The Mesoamerican Coffee Forum: Innovation Opportunities for Mesoamerican and Caribbean Coffee Production aims to promote the strengthening of Mesoamerican linkages in the sector and to analyze relevant, topical issues, such as the institutional framework to build resilience in the sector, successful examples of public-private strategic partnerships, market trends and opportunities for intra-regional coffee consumption.
This event stems from an agreement signed on 5 September 2019 between the Secretariat of Agriculture and Rural Development (SADER), and the Central American Agricultural Council (CAC), seeking to more effectively position Mesoamerican and Caribbean coffee and to prompt specific actions that contribute to strengthening competitiveness, profitability, sustainability and social well-being in the coffee sector.
The forum is being organized under the aegis of the Central American Program for the Integral Management of Coffee Rust (PROCAGICA), a European Union-funded program. It has received the support of national institutions with oversight of the Mesoamerican coffee sector, which will be represented at the forum by secretaries and ministers of agriculture of Mesoamerica and the Caribbean, executive and technical directors, private sector representatives, and coffee farmers (men, women and youth) and their families, as the main actors in this important agricultural activity.

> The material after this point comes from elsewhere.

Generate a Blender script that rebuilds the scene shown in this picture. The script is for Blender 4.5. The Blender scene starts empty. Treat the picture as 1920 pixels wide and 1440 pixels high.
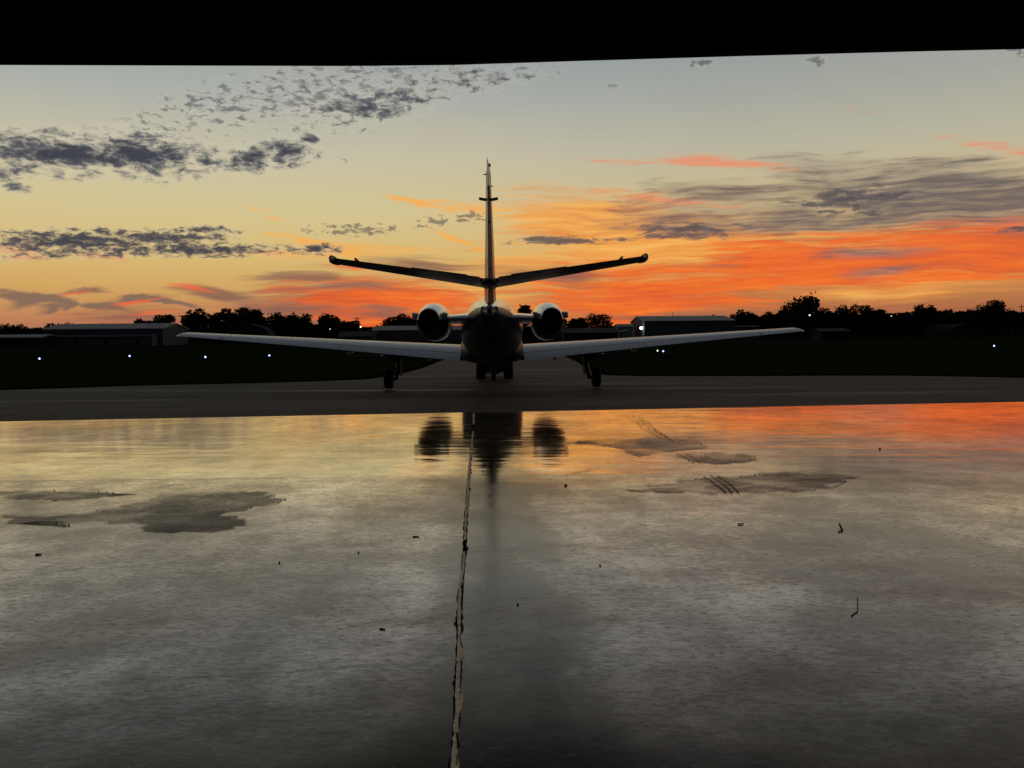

Three panel discussions will explore and analyze the theme of the event, each featuring a keynote address, with success stories presented by renowned international experts. Panel 1, “Institutional Framework of the Coffee Industry”, will highlight the pivotal role of institutions and policy as essential to innovation and competitiveness in the sector.
Panel 2, “Competitiveness and Innovation in the Coffee Chain”, will showcase success stories about strategic partnerships working to innovate in the coffee trade, based on business models that are currently being implemented in coffee producing countries.
“Market Trends and Opportunities for Intraregional Consumption” will be the topic of discussion in Panel 3. Based on a presentation of the results of a PROCAGICA study in the Mesoamerican region, the presenters will analyze the status of the global and regional coffee market, as well as prospects for change and opportunities for coffee producers in the region.
The conclusions arising out of the event will inform the development of effective and efficient proposals that add value to coffee activity in the region amidst the current situation in the sector, which has suffered a serious blow to the profitability of its production activity.
This situation, in addition to other equally important challenges that are facing the coffee farmer, calls for the timely and correct application of principles, consistent with the short- and medium-term realities of the Mesoamerican and Caribbean region.
The resulting proposals, their application and follow-up, require the commitment and political will of the institutions governing the coffee sector of each country, as well as the full participation of different national and regional actors involved in activities to support this important sector of the local, national and regional economies of Mesoamerica and the Caribbean.
Target public:
Ministries and Secretariats of Agriculture; national entities with oversight of coffee policy; coffee institutes; agricultural research institutes; actors in the agroindustrial coffee chain; coffee farming families; public and private companies; civil society; communication media.